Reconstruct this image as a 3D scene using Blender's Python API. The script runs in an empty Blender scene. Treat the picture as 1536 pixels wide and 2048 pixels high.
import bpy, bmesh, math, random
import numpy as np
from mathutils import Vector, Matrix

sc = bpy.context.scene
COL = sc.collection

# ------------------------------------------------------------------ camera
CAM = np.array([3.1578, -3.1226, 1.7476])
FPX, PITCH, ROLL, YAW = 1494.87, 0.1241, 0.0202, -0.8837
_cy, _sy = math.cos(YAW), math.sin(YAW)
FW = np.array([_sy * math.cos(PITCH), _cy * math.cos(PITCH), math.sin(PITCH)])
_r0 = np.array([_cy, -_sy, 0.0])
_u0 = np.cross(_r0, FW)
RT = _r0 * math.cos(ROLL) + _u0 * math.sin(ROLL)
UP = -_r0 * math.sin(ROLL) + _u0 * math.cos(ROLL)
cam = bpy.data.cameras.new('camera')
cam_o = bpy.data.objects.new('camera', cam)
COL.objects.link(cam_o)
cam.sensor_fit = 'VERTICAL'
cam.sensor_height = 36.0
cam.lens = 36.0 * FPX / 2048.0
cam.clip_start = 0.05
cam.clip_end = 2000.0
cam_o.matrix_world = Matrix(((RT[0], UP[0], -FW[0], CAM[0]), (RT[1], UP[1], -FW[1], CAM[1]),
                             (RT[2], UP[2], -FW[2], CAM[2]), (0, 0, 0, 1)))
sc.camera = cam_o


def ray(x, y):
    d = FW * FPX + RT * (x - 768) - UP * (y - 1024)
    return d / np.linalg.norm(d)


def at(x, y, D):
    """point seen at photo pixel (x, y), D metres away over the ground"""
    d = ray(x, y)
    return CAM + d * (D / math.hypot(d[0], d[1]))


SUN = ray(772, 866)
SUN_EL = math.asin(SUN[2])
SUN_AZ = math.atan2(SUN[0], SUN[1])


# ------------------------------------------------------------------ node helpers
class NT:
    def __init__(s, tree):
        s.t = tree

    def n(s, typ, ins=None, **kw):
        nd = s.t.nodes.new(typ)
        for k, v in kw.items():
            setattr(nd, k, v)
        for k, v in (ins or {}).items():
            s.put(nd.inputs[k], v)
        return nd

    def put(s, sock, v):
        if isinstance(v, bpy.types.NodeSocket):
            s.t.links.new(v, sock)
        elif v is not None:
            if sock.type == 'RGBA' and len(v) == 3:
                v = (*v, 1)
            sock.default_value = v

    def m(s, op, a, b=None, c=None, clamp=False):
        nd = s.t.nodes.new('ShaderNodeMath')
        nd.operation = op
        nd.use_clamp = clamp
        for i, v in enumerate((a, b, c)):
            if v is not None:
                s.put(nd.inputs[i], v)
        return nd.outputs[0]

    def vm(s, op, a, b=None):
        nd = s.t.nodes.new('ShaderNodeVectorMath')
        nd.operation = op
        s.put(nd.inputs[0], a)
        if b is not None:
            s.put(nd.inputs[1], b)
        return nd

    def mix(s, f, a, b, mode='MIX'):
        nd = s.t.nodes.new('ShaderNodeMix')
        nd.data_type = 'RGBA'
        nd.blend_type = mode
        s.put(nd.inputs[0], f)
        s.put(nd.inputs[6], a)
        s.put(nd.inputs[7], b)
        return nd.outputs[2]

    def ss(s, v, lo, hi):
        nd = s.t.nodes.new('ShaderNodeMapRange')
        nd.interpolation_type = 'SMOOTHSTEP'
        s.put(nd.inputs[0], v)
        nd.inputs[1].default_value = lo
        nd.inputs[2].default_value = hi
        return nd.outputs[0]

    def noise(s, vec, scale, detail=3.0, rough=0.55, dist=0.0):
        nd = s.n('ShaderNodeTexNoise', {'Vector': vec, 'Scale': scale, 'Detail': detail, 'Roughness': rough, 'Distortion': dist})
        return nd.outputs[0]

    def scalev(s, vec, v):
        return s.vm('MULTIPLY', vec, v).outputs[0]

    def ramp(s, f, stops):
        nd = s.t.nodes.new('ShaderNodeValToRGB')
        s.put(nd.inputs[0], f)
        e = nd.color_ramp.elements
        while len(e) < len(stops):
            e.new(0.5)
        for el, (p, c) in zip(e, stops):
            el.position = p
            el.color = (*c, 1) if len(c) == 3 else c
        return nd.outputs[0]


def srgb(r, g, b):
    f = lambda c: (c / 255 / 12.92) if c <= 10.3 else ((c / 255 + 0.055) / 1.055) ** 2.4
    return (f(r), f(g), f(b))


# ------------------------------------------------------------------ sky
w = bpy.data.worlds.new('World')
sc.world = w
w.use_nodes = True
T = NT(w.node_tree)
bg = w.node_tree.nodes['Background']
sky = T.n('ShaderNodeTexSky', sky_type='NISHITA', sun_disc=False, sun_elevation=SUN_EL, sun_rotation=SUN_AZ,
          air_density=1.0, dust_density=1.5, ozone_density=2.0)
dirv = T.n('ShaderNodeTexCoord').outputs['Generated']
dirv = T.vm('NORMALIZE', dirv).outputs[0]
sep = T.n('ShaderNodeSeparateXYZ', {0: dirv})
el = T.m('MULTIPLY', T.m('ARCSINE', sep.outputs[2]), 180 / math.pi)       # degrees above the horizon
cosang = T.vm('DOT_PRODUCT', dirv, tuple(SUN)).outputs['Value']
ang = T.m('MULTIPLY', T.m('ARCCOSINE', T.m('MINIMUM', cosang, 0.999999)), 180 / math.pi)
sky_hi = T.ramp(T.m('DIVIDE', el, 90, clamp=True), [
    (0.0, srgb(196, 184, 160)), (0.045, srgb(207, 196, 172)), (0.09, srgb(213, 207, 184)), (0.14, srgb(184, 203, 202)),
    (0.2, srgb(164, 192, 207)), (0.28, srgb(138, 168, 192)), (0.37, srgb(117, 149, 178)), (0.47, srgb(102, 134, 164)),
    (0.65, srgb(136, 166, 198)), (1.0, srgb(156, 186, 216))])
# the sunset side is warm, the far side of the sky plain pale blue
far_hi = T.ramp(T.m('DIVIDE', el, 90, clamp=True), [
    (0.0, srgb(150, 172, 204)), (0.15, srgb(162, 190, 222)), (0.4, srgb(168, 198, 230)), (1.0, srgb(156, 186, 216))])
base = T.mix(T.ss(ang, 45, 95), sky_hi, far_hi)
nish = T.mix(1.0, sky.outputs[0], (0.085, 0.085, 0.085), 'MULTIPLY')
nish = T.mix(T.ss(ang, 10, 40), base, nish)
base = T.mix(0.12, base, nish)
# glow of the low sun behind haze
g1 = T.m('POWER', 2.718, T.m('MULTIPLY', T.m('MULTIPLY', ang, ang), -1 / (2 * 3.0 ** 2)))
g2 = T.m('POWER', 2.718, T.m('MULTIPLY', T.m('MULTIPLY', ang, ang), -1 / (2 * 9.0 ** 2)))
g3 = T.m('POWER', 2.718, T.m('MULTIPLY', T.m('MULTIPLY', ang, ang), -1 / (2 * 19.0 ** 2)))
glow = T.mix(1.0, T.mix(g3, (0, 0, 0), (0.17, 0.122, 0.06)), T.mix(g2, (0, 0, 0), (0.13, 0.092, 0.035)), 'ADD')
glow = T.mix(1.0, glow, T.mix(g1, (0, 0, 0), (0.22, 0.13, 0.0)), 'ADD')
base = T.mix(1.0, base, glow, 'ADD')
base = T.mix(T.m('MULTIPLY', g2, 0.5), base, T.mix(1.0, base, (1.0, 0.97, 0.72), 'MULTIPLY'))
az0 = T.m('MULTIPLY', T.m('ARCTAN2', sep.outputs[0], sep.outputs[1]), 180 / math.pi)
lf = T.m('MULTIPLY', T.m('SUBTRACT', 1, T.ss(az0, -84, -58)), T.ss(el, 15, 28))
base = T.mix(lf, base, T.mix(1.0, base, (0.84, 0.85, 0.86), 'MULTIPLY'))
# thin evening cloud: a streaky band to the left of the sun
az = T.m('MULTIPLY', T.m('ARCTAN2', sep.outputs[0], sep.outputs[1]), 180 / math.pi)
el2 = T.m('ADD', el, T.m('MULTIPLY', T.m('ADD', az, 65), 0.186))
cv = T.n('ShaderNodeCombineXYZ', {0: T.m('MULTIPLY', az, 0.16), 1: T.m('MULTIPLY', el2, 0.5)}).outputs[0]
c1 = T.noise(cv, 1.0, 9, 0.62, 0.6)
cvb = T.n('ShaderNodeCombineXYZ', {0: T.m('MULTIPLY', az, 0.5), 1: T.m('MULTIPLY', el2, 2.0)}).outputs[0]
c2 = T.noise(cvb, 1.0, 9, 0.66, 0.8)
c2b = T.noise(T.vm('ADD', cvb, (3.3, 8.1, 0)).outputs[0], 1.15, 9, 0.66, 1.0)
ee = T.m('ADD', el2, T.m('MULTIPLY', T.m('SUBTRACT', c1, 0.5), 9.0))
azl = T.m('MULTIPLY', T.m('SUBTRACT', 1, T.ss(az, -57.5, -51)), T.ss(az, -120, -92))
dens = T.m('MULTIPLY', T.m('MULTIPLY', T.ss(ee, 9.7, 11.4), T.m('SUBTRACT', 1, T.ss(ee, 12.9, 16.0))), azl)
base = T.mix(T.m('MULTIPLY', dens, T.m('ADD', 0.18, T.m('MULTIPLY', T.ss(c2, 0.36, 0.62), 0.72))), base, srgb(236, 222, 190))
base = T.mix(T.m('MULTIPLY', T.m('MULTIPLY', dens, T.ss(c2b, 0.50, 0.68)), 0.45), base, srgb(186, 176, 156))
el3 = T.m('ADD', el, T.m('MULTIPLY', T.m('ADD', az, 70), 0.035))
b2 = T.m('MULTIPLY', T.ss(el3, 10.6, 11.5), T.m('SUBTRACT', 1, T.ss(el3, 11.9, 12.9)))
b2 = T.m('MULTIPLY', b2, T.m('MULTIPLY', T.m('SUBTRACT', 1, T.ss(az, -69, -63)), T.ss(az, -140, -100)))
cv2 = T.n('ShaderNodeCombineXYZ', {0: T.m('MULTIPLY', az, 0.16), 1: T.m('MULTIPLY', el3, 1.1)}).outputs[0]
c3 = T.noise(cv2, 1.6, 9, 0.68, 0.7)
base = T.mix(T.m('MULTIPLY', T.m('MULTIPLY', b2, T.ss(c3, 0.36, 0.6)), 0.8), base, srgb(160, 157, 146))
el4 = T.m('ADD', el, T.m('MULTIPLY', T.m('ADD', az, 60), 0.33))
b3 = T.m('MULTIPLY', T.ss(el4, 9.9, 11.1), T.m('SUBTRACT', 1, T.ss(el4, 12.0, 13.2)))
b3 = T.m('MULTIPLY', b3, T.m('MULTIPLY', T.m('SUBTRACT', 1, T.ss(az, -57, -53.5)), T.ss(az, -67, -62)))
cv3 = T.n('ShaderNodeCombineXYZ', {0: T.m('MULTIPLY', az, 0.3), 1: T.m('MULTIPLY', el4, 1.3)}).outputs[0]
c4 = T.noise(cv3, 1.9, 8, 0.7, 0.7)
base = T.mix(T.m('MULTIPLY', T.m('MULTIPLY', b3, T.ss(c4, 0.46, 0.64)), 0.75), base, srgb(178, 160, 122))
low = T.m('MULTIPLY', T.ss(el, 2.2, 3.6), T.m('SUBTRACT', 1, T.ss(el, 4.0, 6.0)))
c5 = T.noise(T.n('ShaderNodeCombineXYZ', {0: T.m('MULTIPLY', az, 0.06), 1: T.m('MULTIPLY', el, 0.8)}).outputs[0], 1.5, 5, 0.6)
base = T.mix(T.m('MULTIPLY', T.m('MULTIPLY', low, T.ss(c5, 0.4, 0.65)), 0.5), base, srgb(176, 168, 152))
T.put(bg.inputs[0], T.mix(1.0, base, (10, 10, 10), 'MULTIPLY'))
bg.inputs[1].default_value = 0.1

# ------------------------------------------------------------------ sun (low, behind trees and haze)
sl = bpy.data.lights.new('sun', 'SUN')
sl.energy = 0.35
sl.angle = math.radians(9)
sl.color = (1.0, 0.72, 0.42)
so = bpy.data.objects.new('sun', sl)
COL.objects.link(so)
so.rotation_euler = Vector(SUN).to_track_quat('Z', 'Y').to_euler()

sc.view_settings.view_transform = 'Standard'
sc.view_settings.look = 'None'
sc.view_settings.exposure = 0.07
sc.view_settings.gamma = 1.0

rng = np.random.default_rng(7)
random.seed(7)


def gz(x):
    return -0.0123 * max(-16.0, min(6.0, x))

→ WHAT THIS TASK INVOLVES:
Print from the first line through the line that contains "COL = sc.collection", please, including both, and leave out every line outside that stretch.

→ SOLUTION TO THIS EXERCISE:
Reconstruct this image as a 3D scene using Blender's Python API. The script runs in an empty Blender scene. Treat the picture as 1536 pixels wide and 2048 pixels high.
import bpy, bmesh, math, random
import numpy as np
from mathutils import Vector, Matrix

sc = bpy.context.scene
COL = sc.collection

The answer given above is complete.